The following image shows the same stack after the specially crafted input is provided as input to the program. Here, you can see return address is overwritten with the address of the buffer so, instead of line 15, the CPU will go to the address of the buffer. After this NOP, the shellcode will be executed:

The final conclusion is, by providing an input to the vulnerable program, the exploit is able to execute shellcode which can open up a backdoor or download malware. 

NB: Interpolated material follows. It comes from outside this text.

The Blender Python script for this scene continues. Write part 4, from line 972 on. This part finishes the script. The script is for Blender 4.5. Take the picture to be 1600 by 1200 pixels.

The inputs can be as follows:

• An HTTP request is an input for a web server
• An HTML page is an input for a web browser
• A PDF is an input to Adobe Reader

And so on - the list is infinite.

We often see vulnerabilities mentioned in blogs. Usually, a CVE number is mentioned for a vulnerability. One can find the list of vulnerabilities at http://www.cvedetails.com/. The wannacry ransomware used CVE-2017-0144 . 2017 is the year when the vulnerability was discovered. 0144 denotes that this was the 144th vulnerability discovered in 2017. Microsoft also issues advisories for vulnerabilities in Microsoft software. https://www.cve.mitre.org/cgi-bin/cvename.cgi?name=CVE-2017-0144 gives the details of the vulnerability. The vulnerability description tells us that the bug lies in the SMBv1 server software installed in some of Microsoft operating system versions. Also, the URL can refer to some of the exploits.